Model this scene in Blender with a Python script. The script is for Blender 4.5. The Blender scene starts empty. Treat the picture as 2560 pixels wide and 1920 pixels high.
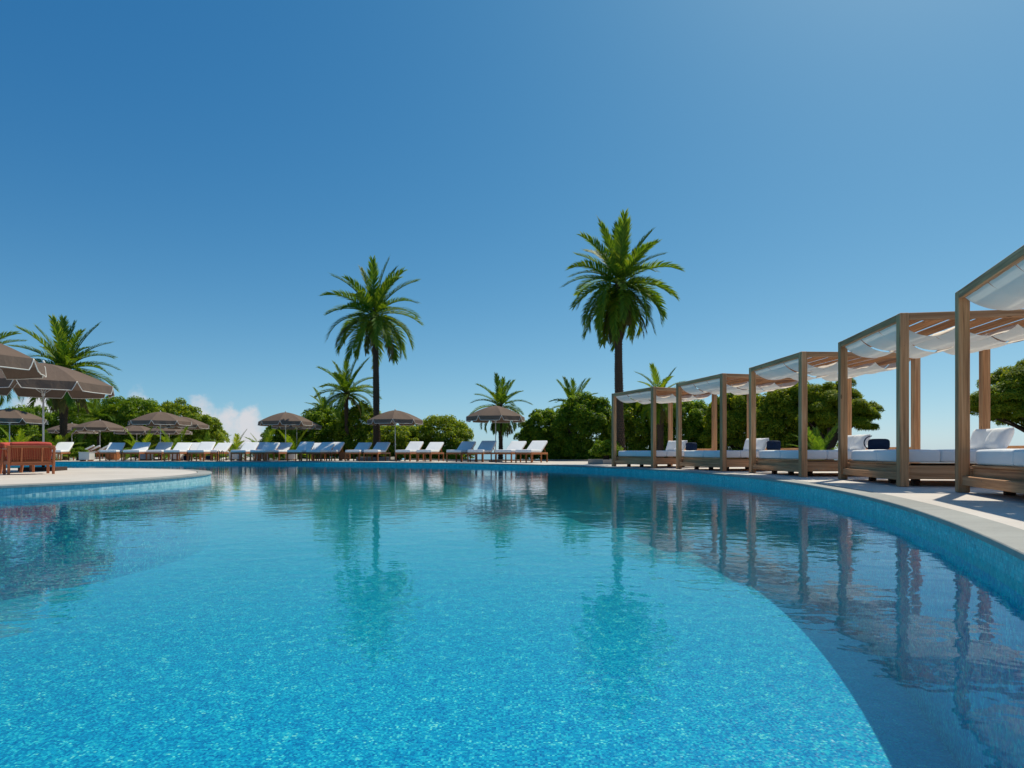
import bpy, bmesh, math, random
import numpy as np
from mathutils import Vector, Matrix, Euler

rnd = random.Random(7)
R = math.radians
sc = bpy.context.scene
COL = sc.collection

# ------------------------------------------------------------------ camera, sky, sun, exposure
FPX = 1550.0                       # focal length in pixels of the 2560 px wide photograph
EYE = 0.525
cam_d = bpy.data.cameras.new('camera')
cam = bpy.data.objects.new('camera', cam_d)
COL.objects.link(cam)
cam.location = (0, 0, EYE)
cam.rotation_euler = (R(90), 0, 0)
cam_d.sensor_width = 36.0
cam_d.lens = 36.0 * FPX / 2560.0
cam_d.shift_y = 169.0 / 2560.0
cam_d.clip_start = 0.05
cam_d.clip_end = 90000
sc.camera = cam

SUN_AZ, SUN_EL = 42.0, 55.5        # azimuth measured from +Y towards +X
world = bpy.data.worlds.new('World')
sc.world = world
world.use_nodes = True
wt = world.node_tree
wt.nodes.clear()
def wn(t, **k):
    n = wt.nodes.new(t)
    for a, b in k.items(): setattr(n, a, b)
    return n
def wmath(op, a, b=None, c=None):
    n = wn('ShaderNodeMath', operation=op)
    for i, v in enumerate((a, b, c)):
        if v is None: continue
        if isinstance(v, (int, float)): n.inputs[i].default_value = v
        else: wt.links.new(v, n.inputs[i])
    return n.outputs[0]
sky = wn('ShaderNodeTexSky', sky_type='NISHITA')
sky.sun_disc = False
sky.sun_elevation = R(SUN_EL)
sky.sun_rotation = R(SUN_AZ)
sky.altitude = 0
sky.air_density = 0.5
sky.dust_density = 0.65
sky.ozone_density = 3.0
# a low bank of cumulus round the horizon: its top varies with the compass direction
tc = wn('ShaderNodeTexCoord')
sep = wn('ShaderNodeSeparateXYZ')
wt.links.new(tc.outputs['Generated'], sep.inputs[0])
az = wmath('ARCTAN2', sep.outputs[0], sep.outputs[1])
el = wmath('ARCSINE', sep.outputs[2])
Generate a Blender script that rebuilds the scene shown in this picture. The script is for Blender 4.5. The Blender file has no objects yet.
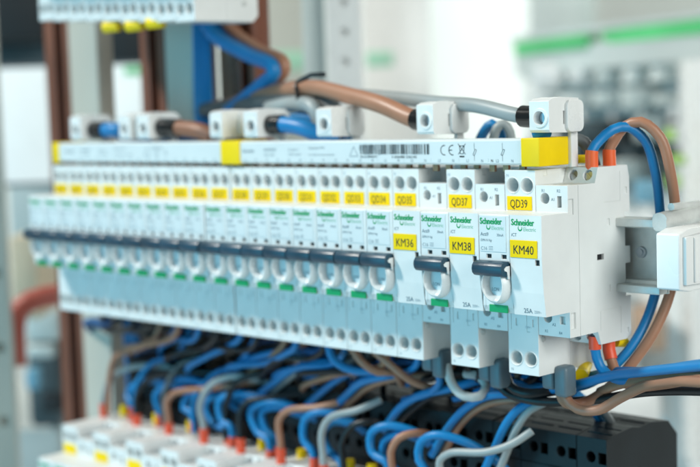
import bpy, bmesh, math, random
from mathutils import Vector, Matrix
random.seed(7)
S = 0.001                      # everything below is written in millimetres
scene = bpy.context.scene
col = scene.collection
V = Vector

# ------------------------------------------------------------------ camera
CAM = V((793.667, -509.556, 72.149)); YAW, PIT, ROL = map(math.radians, (-45.5374, -5.0720, -1.8771)); FP = 1410.8
FW = V((math.sin(YAW)*math.cos(PIT), math.cos(YAW)*math.cos(PIT), math.sin(PIT)))
R0 = V((math.cos(YAW), -math.sin(YAW), 0)); U0 = R0.cross(FW)
RT = R0*math.cos(ROL) + U0*math.sin(ROL); UP = -R0*math.sin(ROL) + U0*math.cos(ROL)
cam = bpy.data.cameras.new('camera'); co = bpy.data.objects.new('camera', cam); col.objects.link(co)
m = Matrix((RT, UP, -FW)).transposed().to_4x4(); m.translation = CAM*S; co.matrix_world = m
cam.sensor_width = 36; cam.lens = FP*36/700; cam.clip_start = 0.02; cam.clip_end = 60
cam.dof.use_dof = True; cam.dof.focus_distance = 0.628; cam.dof.aperture_fstop = 6.6; cam.dof.aperture_blades = 0
scene.camera = co

def at(px, py, Y=None, X=None, Z=None, D=None):
    """the point of the place seen at photo pixel (px, py) on a plane of constant X, Y, Z or at depth D"""
    d = FW*FP + RT*(px-350) - UP*(py-233.5)
    t = (Y-CAM.y)/d.y if Y is not None else (X-CAM.x)/d.x if X is not None else (Z-CAM.z)/d.z if Z is not None else D/FP
    return CAM + d*t

# ------------------------------------------------------------------ light
w = bpy.data.worlds.new('World'); scene.world = w; w.use_nodes = True
bg = w.node_tree.nodes['Background']; bg.inputs[0].default_value = (0.82, 0.90, 0.88, 1); bg.inputs[1].default_value = 0.13
def area(name, pos, target, size, power, colour, sy=None):
    l = bpy.data.lights.new(name, 'AREA'); l.energy = power; l.color = colour; l.size = size
    if sy: l.shape = 'RECTANGLE'; l.size_y = sy
    o = bpy.data.objects.new(name, l); col.objects.link(o)
    p = V(pos)*S; o.location = p; o.rotation_euler = (V(target)*S - p).to_track_quat('-Z', 'Y').to_euler()
T = V((300, 0, 0))
area('ceiling_lamp', T + V((-1.0, -1.0, 1.3))*2900, T, 0.62, 250, (1.0, 0.97, 0.90))
area('side_fill_light', T + V((2.6, -0.45, 1.0))*1000, T, 1.5, 50, (0.97, 1.0, 0.96))  # neutral fill for the right side faces, its source unseen
area('blue_fill_light', T + V((-0.5, -1.8, -0.12))*1100, T, 1.5, 19, (0.06, 0.62, 0.92))  # blue fill for the front faces, its source unseen
area('hall_lamp', (-900, 3300, 2300), (-1500, 5200, 0), 2.2, 330, (0.96, 1.0, 0.98))
vs = scene.view_settings; vs.view_transform = 'Standard'; vs.look = 'None'; vs.exposure = 0.42; vs.gamma = 1.0

# ------------------------------------------------------------------ materials
def mat(name, c, rough=0.5, metal=0.0, var=0.06, scale=60, bump=0.0, bscale=400, coat=0.0, spec=0.5, stripes=None, emit=None):
    mt = bpy.data.materials.new(name); mt.use_nodes = True; nt = mt.node_tree; N = nt.nodes; L = nt.links
    b = N['Principled BSDF']; b.inputs['Roughness'].default_value = rough; b.inputs['Metallic'].default_value = metal
    b.inputs['Coat Weight'].default_value = coat; b.inputs['Specular IOR Level'].default_value = spec
    tc = N.new('ShaderNodeTexCoord'); geo = N.new('ShaderNodeNewGeometry')
    nz = N.new('ShaderNodeTexNoise'); nz.inputs['Scale'].default_value = scale; nz.inputs['Detail'].default_value = 5
    L.new(geo.outputs['Position'], nz.inputs['Vector'])
    mr = N.new('ShaderNodeMapRange'); mr.inputs[1].default_value = 0.3; mr.inputs[2].default_value = 0.7
    mr.inputs[3].default_value = 1-var; mr.inputs[4].default_value = 1+var*0.5; L.new(nz.outputs[0], mr.inputs[0])
    mx = N.new('ShaderNodeMix'); mx.data_type = 'RGBA'; mx.blend_type = 'MULTIPLY'; mx.inputs[0].default_value = 1
    mx.inputs[6].default_value = (*c, 1); L.new(mr.outputs[0], mx.inputs[7]); L.new(mx.outputs[2], b.inputs['Base Color'])
    rr = N.new('ShaderNodeMapRange'); rr.inputs[3].default_value = max(rough-0.07, 0.02); rr.inputs[4].default_value = rough+0.08
    L.new(nz.outputs[0], rr.inputs[0]); L.new(rr.outputs[0], b.inputs['Roughness'])
    if bump:
        n2 = N.new('ShaderNodeTexNoise'); n2.inputs['Scale'].default_value = bscale*10; n2.inputs['Detail'].default_value = 3
        L.new(geo.outputs['Position'], n2.inputs['Vector'])
        bp = N.new('ShaderNodeBump'); bp.inputs['Strength'].default_value = bump; bp.inputs['Distance'].default_value = 0.0002
        L.new(n2.outputs[0], bp.inputs['Height']); L.new(bp.outputs[0], b.inputs['Normal'])
    if emit: b.inputs['Emission Color'].default_value = (*emit[0], 1); b.inputs['Emission Strength'].default_value = emit[1]
    return mt
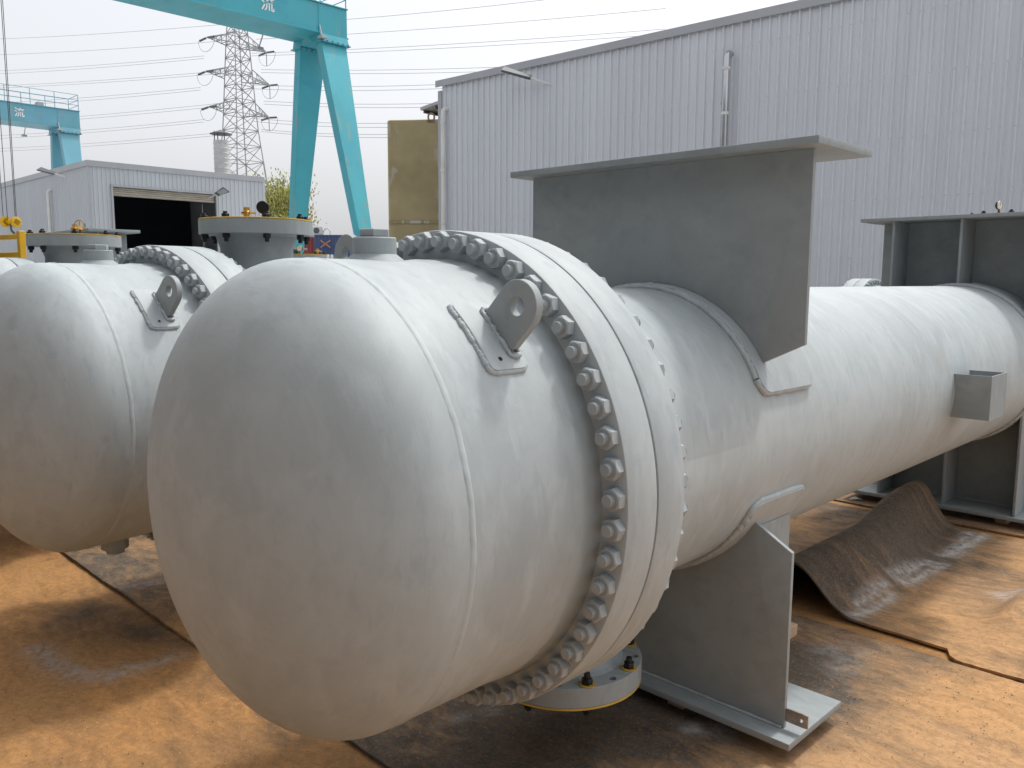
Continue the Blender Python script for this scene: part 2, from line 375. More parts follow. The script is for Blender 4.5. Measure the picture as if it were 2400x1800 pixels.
□ □ □
→ To be done: Restate each of the entries above word for word and skip every image.

→ Expected answer:
Model this scene in Blender with a Python script. The script is for Blender 4.5. The Blender scene starts empty. Treat the picture as 2560 pixels wide and 1920 pixels high.
import bpy, bmesh, math, random
import numpy as np
from mathutils import Vector, Matrix, Euler

rnd = random.Random(7)
R = math.radians
sc = bpy.context.scene
COL = sc.collection

# ------------------------------------------------------------------ camera, sky, sun, exposure
FPX = 1550.0                       # focal length in pixels of the 2560 px wide photograph
EYE = 0.525
cam_d = bpy.data.cameras.new('camera')
cam = bpy.data.objects.new('camera', cam_d)
COL.objects.link(cam)
cam.location = (0, 0, EYE)
cam.rotation_euler = (R(90), 0, 0)
cam_d.sensor_width = 36.0
cam_d.lens = 36.0 * FPX / 2560.0
cam_d.shift_y = 169.0 / 2560.0
cam_d.clip_start = 0.05
cam_d.clip_end = 90000
sc.camera = cam

SUN_AZ, SUN_EL = 42.0, 55.5        # azimuth measured from +Y towards +X
world = bpy.data.worlds.new('World')
sc.world = world
world.use_nodes = True
wt = world.node_tree
wt.nodes.clear()
def wn(t, **k):
    n = wt.nodes.new(t)
    for a, b in k.items(): setattr(n, a, b)
    return n
def wmath(op, a, b=None, c=None):
    n = wn('ShaderNodeMath', operation=op)
    for i, v in enumerate((a, b, c)):
        if v is None: continue
        if isinstance(v, (int, float)): n.inputs[i].default_value = v
        else: wt.links.new(v, n.inputs[i])
    return n.outputs[0]
sky = wn('ShaderNodeTexSky', sky_type='NISHITA')
sky.sun_disc = False
sky.sun_elevation = R(SUN_EL)
sky.sun_rotation = R(SUN_AZ)
sky.altitude = 0
sky.air_density = 0.5
sky.dust_density = 0.65
sky.ozone_density = 3.0
# a low bank of cumulus round the horizon: its top varies with the compass direction
tc = wn('ShaderNodeTexCoord')
sep = wn('ShaderNodeSeparateXYZ')
wt.links.new(tc.outputs['Generated'], sep.inputs[0])
az = wmath('ARCTAN2', sep.outputs[0], sep.outputs[1])
el = wmath('ARCSINE', sep.outputs[2])
Generate a Blender script that rebuilds the scene shown in this picture. The script is for Blender 4.5. The Blender file has no objects yet.
import bpy, bmesh, math, random
from mathutils import Vector, Matrix
random.seed(7)
S = 0.001                      # everything below is written in millimetres
scene = bpy.context.scene
col = scene.collection
V = Vector

# ------------------------------------------------------------------ camera
CAM = V((793.667, -509.556, 72.149)); YAW, PIT, ROL = map(math.radians, (-45.5374, -5.0720, -1.8771)); FP = 1410.8
FW = V((math.sin(YAW)*math.cos(PIT), math.cos(YAW)*math.cos(PIT), math.sin(PIT)))
R0 = V((math.cos(YAW), -math.sin(YAW), 0)); U0 = R0.cross(FW)
RT = R0*math.cos(ROL) + U0*math.sin(ROL); UP = -R0*math.sin(ROL) + U0*math.cos(ROL)
cam = bpy.data.cameras.new('camera'); co = bpy.data.objects.new('camera', cam); col.objects.link(co)
m = Matrix((RT, UP, -FW)).transposed().to_4x4(); m.translation = CAM*S; co.matrix_world = m
cam.sensor_width = 36; cam.lens = FP*36/700; cam.clip_start = 0.02; cam.clip_end = 60
cam.dof.use_dof = True; cam.dof.focus_distance = 0.628; cam.dof.aperture_fstop = 6.6; cam.dof.aperture_blades = 0
scene.camera = co

def at(px, py, Y=None, X=None, Z=None, D=None):
    """the point of the place seen at photo pixel (px, py) on a plane of constant X, Y, Z or at depth D"""
    d = FW*FP + RT*(px-350) - UP*(py-233.5)
    t = (Y-CAM.y)/d.y if Y is not None else (X-CAM.x)/d.x if X is not None else (Z-CAM.z)/d.z if Z is not None else D/FP
    return CAM + d*t

# ------------------------------------------------------------------ light
w = bpy.data.worlds.new('World'); scene.world = w; w.use_nodes = True
bg = w.node_tree.nodes['Background']; bg.inputs[0].default_value = (0.82, 0.90, 0.88, 1); bg.inputs[1].default_value = 0.13
def area(name, pos, target, size, power, colour, sy=None):
    l = bpy.data.lights.new(name, 'AREA'); l.energy = power; l.color = colour; l.size = size
    if sy: l.shape = 'RECTANGLE'; l.size_y = sy
    o = bpy.data.objects.new(name, l); col.objects.link(o)
    p = V(pos)*S; o.location = p; o.rotation_euler = (V(target)*S - p).to_track_quat('-Z', 'Y').to_euler()
T = V((300, 0, 0))
area('ceiling_lamp', T + V((-1.0, -1.0, 1.3))*2900, T, 0.62, 250, (1.0, 0.97, 0.90))
area('side_fill_light', T + V((2.6, -0.45, 1.0))*1000, T, 1.5, 50, (0.97, 1.0, 0.96))  # neutral fill for the right side faces, its source unseen
area('blue_fill_light', T + V((-0.5, -1.8, -0.12))*1100, T, 1.5, 19, (0.06, 0.62, 0.92))  # blue fill for the front faces, its source unseen
area('hall_lamp', (-900, 3300, 2300), (-1500, 5200, 0), 2.2, 330, (0.96, 1.0, 0.98))
vs = scene.view_settings; vs.view_transform = 'Standard'; vs.look = 'None'; vs.exposure = 0.42; vs.gamma = 1.0

# ------------------------------------------------------------------ materials
def mat(name, c, rough=0.5, metal=0.0, var=0.06, scale=60, bump=0.0, bscale=400, coat=0.0, spec=0.5, stripes=None, emit=None):
    mt = bpy.data.materials.new(name); mt.use_nodes = True; nt = mt.node_tree; N = nt.nodes; L = nt.links
    b = N['Principled BSDF']; b.inputs['Roughness'].default_value = rough; b.inputs['Metallic'].default_value = metal
    b.inputs['Coat Weight'].default_value = coat; b.inputs['Specular IOR Level'].default_value = spec
    tc = N.new('ShaderNodeTexCoord'); geo = N.new('ShaderNodeNewGeometry')
    nz = N.new('ShaderNodeTexNoise'); nz.inputs['Scale'].default_value = scale; nz.inputs['Detail'].default_value = 5
    L.new(geo.outputs['Position'], nz.inputs['Vector'])
    mr = N.new('ShaderNodeMapRange'); mr.inputs[1].default_value = 0.3; mr.inputs[2].default_value = 0.7
    mr.inputs[3].default_value = 1-var; mr.inputs[4].default_value = 1+var*0.5; L.new(nz.outputs[0], mr.inputs[0])
    mx = N.new('ShaderNodeMix'); mx.data_type = 'RGBA'; mx.blend_type = 'MULTIPLY'; mx.inputs[0].default_value = 1
    mx.inputs[6].default_value = (*c, 1); L.new(mr.outputs[0], mx.inputs[7]); L.new(mx.outputs[2], b.inputs['Base Color'])
    rr = N.new('ShaderNodeMapRange'); rr.inputs[3].default_value = max(rough-0.07, 0.02); rr.inputs[4].default_value = rough+0.08
    L.new(nz.outputs[0], rr.inputs[0]); L.new(rr.outputs[0], b.inputs['Roughness'])
    if bump:
        n2 = N.new('ShaderNodeTexNoise'); n2.inputs['Scale'].default_value = bscale*10; n2.inputs['Detail'].default_value = 3
        L.new(geo.outputs['Position'], n2.inputs['Vector'])
        bp = N.new('ShaderNodeBump'); bp.inputs['Strength'].default_value = bump; bp.inputs['Distance'].default_value = 0.0002
        L.new(n2.outputs[0], bp.inputs['Height']); L.new(bp.outputs[0], b.inputs['Normal'])
    if emit: b.inputs['Emission Color'].default_value = (*emit[0], 1); b.inputs['Emission Strength'].default_value = emit[1]
    return mt
Continue the Blender Python script for this scene: part 2, from line 375. More parts follow. The script is for Blender 4.5. Measure the picture as if it were 2400x1800 pixels.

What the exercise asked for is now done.